В который уже раз приходилось ему выдерживать удары и справа и слева. Всегда меж двух огней, между молотом и наковальней, он давно уже привык к своему положению, но легче от этого не было. И либералы и охранители не способны и не хотят понять одного: «Не может одна малая часть человечества владеть всем остальным человечеством как рабом, а ведь для этой единственной цели и слагались до сих пор все гражданские (уже давно не христианские) учреждения Европы, теперь совершенно языческой... А вы, господа, теперь-то указываете нам на Европу и зовете пересаживать к нам именно те самые учреждения, которые там завтра же рухнут... и в которые и там уже многие умные люди давно не верят, которые держатся и существуют там до сих пор лишь по одной инерции». Да и как «принимать комедию буржуазного единения, которую видим в Европе, за нормальную формулу человеческого единения на земле?».

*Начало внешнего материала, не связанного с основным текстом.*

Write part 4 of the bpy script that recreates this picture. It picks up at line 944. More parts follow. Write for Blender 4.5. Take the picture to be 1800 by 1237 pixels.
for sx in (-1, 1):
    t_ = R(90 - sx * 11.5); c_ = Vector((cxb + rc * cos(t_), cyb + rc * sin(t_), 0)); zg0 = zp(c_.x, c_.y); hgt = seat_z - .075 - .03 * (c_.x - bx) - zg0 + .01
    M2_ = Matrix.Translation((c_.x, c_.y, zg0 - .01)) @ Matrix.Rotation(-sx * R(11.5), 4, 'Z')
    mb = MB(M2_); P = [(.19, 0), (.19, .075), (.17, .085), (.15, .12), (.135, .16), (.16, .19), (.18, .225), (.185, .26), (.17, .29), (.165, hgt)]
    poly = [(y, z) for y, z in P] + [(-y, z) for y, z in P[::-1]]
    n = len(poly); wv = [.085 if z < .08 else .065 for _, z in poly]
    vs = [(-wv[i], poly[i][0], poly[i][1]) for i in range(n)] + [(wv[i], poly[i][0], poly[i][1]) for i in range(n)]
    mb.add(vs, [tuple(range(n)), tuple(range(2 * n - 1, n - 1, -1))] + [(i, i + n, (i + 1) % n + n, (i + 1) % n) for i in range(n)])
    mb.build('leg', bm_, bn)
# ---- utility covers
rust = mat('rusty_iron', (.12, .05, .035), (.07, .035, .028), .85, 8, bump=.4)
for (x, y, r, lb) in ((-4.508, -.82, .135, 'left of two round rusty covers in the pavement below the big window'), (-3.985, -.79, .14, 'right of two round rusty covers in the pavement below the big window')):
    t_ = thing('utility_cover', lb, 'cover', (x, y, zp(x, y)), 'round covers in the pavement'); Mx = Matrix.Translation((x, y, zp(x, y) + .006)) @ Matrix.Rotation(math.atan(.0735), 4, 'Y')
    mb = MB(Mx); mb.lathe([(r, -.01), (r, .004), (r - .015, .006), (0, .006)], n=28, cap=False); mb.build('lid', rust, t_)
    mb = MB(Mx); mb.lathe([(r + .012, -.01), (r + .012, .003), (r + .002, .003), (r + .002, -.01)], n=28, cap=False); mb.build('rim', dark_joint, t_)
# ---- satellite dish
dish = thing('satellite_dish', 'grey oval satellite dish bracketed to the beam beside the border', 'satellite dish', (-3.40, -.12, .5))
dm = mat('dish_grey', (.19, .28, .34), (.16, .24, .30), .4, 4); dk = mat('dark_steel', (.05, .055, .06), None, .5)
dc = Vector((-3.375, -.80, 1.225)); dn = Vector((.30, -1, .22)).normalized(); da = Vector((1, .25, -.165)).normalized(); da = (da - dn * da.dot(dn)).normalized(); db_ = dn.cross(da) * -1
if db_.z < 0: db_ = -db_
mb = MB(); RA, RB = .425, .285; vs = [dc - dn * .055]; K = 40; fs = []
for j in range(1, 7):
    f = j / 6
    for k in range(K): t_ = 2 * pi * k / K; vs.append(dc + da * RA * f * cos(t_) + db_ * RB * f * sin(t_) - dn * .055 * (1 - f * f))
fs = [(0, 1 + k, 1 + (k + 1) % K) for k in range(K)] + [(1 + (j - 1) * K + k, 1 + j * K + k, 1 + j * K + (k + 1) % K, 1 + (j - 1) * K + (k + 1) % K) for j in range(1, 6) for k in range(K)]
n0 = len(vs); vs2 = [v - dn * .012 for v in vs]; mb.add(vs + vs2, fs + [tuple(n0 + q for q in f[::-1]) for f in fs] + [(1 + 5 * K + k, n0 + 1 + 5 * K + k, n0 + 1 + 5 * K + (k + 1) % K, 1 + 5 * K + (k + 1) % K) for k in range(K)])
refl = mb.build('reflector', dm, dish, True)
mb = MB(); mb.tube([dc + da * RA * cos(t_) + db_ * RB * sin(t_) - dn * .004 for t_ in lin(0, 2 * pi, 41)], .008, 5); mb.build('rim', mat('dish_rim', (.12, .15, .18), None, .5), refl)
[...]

Помутился общественный идеал. Приискать в любом историческом деятеле непременно подлеца, отыскать в его биографии, а еще лучше выдумать и приписать ему какую-нибудь «каемочку» у нас теперь чуть не гражданской доблестью почитается. Приближается полутысячелетие со дня великого события — Куликовской битвы, на таких исторических преданиях созидаются духовные основания общества, — так наши либералы уже и анекдотец сочинили: а не спал ли-де Дмитрий Донской во все время, пока битва шла? Кто-то пустил «версию», а кое-кто на анекдотце и ученое имя успел приобрести. Вот почему, когда получил он письмо от Ореста Миллера с приглашением посетить 8 сентября 1880 года торжественное заседание Славянского благотворительного общества в честь славного юбилея, Достоевский живо откликнулся на приглашение.
— Какая прекрасная мысль — особое торжественное заседание, — отвечает он. — Надо возрождать впечатление великих событий в нашем интеллигентном обществе, забывшем и оплевавшем нашу историю. Нужно высоко восстановить прекрасный образ Дмитрия Донского и затереть бездну мерзких идей, пущенных в ход об нашей истории только за последние 25 лет...
Достоевский надеялся подготовить речь в развитие недавней Пушкинской, но хватило б сил завершить «Карамазовых»...
Страшно мучила Митеньку роковая человечья несправедливость. «Хотел убить, хотел, — честно признавал он, — но не виновен!» И — как в пустыне: не внемлют, издеваются над ним. Исстрадалась душа. И вдруг приснился ему странный сон, будто едет он по степи, и вдали селения: избы черные, а половина погорела совсем, и стоят вдоль дороги бабы, и среди них одна, с темным, изможденным ликом, и плачет ребенок у нее на руках и просит грудь, но и груди ее, должно быть, такие же иссохшие, и нет в них молока. А дитя плачет и протягивает с надеждой голенькие свои на морозе-то ручонки.
— Чего они плачут? — спрашивает Митенька во сне, лихо пролетая мимо. «Дитё, — отвечает ему ямщик, — дитё плачет». И поразило Митю само это слово, сказанное по-своему, по-мужицки: «Дитё» — и почудилось в нем нечто большее, чем обычное «дитя», что-то утаивающееся от него, не дающееся пониманию, но и необходимое для него. «Да отчего оно плачет? — домогается Митя. — Почему ручки голенькие?» — «Иззябло дитё, — бедные, погорелые, хлебушка нетути...»
И страшно стало душе от страшных своих вопросов. «Отчего страдает дитё?» — Митя не знает, конечно, что задает сейчас тот же вопрос, который задавал и брат его Иван Алеше, да и задает его не потому вовсе, чтоб решить проклятый вопрос в уме своем, а потому, что разорвало душу ночное — не случайно же явившееся, как и черт Ивану, — видение. И что-то свершилось невидимое, но и неотвратимое, удивляющее его самого, с Митенькой:
— Брат, я в себе в эти два последние месяца нового человека ощутил, воскрес во мне новый человек! Был заключен во мне, но никогда бы не явился, если бы не этот гром. Страшно!.. Зачем мне тогда приснилось «дитё» в такую минуту?.. Это пророчество мне было в ту минуту! За дитё и пойду. Потому что все за всех виноваты. Все — «дитё». За всех и пойду, потому что надобно же кому-нибудь и за всех пойти, — объясняется он Алеше.